De vertegenwoordigster van de ondernemer heeft ter zitting desgevraagd in eerste instantie verklaard dat de aangeboden vergoeding van 10% van de reissom, te weten een bedrag van € 150,–, uit coulance is aangeboden voor het algehele ongemak dat de consument heeft ervaren. In tweede instantie heeft zij desgevraagd verklaard dat daarbij zit inbegrepen het ongemak als gevolg van de verhuizing van het te kleine appartement naar het grotere appartement. Uit het dossier is dat laatste niet gebleken en de commissie kan zich niet aan de indruk onttrekken dat deze zienswijze eerst ter zitting vorm heeft gekregen. De commissie gaat er dan ook vanuit dat de consument nog geen vergoeding was aangeboden in verband met de toewijzing van het te kleine appartement en het daaruit voortvloeiende ongemak. Nu de ondernemer hiervoor een vergoeding heeft aangeboden, geeft de commissie de ondernemer in overweging om het coulance-aanbod van € 150,– voor het algehele ongemak gestand te doen, dit naast de door de commissie op te leggen vergoeding van (eveneens) € 150,–.

Op grond van het voorgaande zal de commissie de klacht – voor zover die ziet op de toewijzing van een te klein appartement – gegrond verklaren en de klacht – voor zover die ziet op de staat van onderhoud van het grote appartement – ongegrond verklaren.

Derhalve wordt als volgt beslist.

Beslissing
De klacht – voor zover die ziet op de toewijzing van een te klein appartement – verklaart de commissie gegrond. De klacht – voor die ziet op de staat van onderhoud van het grote appartement – verklaart de commissie ongegrond.

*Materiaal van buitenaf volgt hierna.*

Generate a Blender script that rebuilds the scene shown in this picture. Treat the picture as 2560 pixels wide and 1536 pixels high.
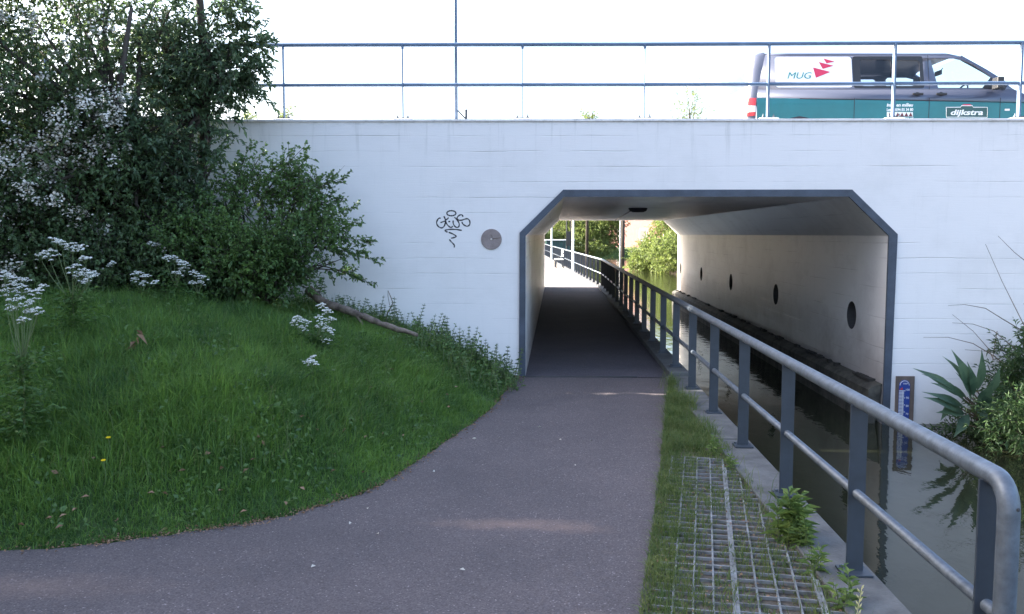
import bpy, bmesh, math, random
import numpy as np
from mathutils import Vector, Matrix
from mathutils.geometry import tessellate_polygon

random.seed(7); RNG = np.random.default_rng(11)
for o in list(bpy.data.objects): bpy.data.objects.remove(o)
SC = bpy.context.scene; COL = SC.collection
R = math.radians

# ------------------------------------------------------------------ camera, sky, sun, exposure
CAM_H = 1.8; F_PX = 2200.0; HORIZ = 586.0; YAW = R(0.6)
PITCH = math.atan((768 - HORIZ) / F_PX)
cd = bpy.data.cameras.new('camera'); cam = bpy.data.objects.new('camera', cd); COL.objects.link(cam)
cam.location = (0, 0, CAM_H); cam.rotation_euler = (math.pi / 2 - PITCH, 0, YAW)
cd.sensor_width = 36; cd.lens = F_PX / 2560 * 36; cd.clip_end = 2000; cd.clip_start = 0.05
SC.camera = cam
SUN_EL = R(26); SUN_DIR = Vector((-0.985 * math.cos(SUN_EL), 0.17 * math.cos(SUN_EL), math.sin(SUN_EL))).normalized()
w = bpy.data.worlds.new('World'); SC.world = w; w.use_nodes = True
nt = w.node_tree; nt.nodes.clear()
sk = nt.nodes.new('ShaderNodeTexSky'); sk.sky_type = 'NISHITA'; sk.sun_disc = False
sk.sun_elevation = SUN_EL; sk.sun_rotation = math.atan2(SUN_DIR.x, SUN_DIR.y)
sk.air_density = 0.9; sk.dust_density = 4.5; sk.ozone_density = 1.0
bg = nt.nodes.new('ShaderNodeBackground'); bg.inputs['Strength'].default_value = 0.15
wo = nt.nodes.new('ShaderNodeOutputWorld')
nt.links.new(sk.outputs[0], bg.inputs[0]); nt.links.new(bg.outputs[0], wo.inputs[0])
sl = bpy.data.lights.new('sun', 'SUN'); sl.energy = 5.0; sl.angle = R(0.5); sl.color = (1.0, 0.93, 0.82)
so = bpy.data.objects.new('sun', sl); COL.objects.link(so)
so.rotation_euler = (-SUN_DIR).to_track_quat('-Z', 'Y').to_euler()
SC.cycles.max_bounces = 12; SC.cycles.diffuse_bounces = 8; SC.cycles.transparent_max_bounces = 16
SC.view_settings.view_transform = 'Standard'; SC.view_settings.look = 'None'
SC.view_settings.gamma = 1; SC.view_settings.use_curve_mapping = False
SC.view_settings.exposure = 2.5

# ------------------------------------------------------------------ helpers
def tag(o, label=None, cat=None, group=None, kind=None):
    if label: o['label'] = label
    if cat: o['category'] = cat
    if group: o['group'] = group
    if kind: o['kind'] = kind
    return o
def thing(name, label, cat, loc=(0, 0, 0), rz=0, group=None):
    o = bpy.data.objects.new(name, None); COL.objects.link(o); o.empty_display_size = 0.1
    o.location = loc; o.rotation_euler = (0, 0, rz); return tag(o, label, cat, group)
def nrm(v):
    v = Vector(v); return v.normalized() if v.length > 1e-9 else Vector((0, 0, 1))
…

De ondernemer dient de consument een vergoeding te betalen van € 150,–. Betaling daarvan dient plaats te vinden binnen een termijn van 30 dagen na de verzenddatum van dit bindend advies.

Bovendien dient de ondernemer overeenkomstig het reglement van de commissie een bedrag van € 127,50 aan de consument te vergoeden ter zake van het klachtengeld.

Overeenkomstig het reglement van de commissie is de ondernemer aan de commissie behandelingskosten verschuldigd.

Aldus beslist door de Geschillencommissie Reizen, bestaande uit de heer mr. H.A. van Gameren, voorzitter, de heer W.A.M. Hendrix, de heer mr. P.C. de Klerk, leden, op 17 november 2022.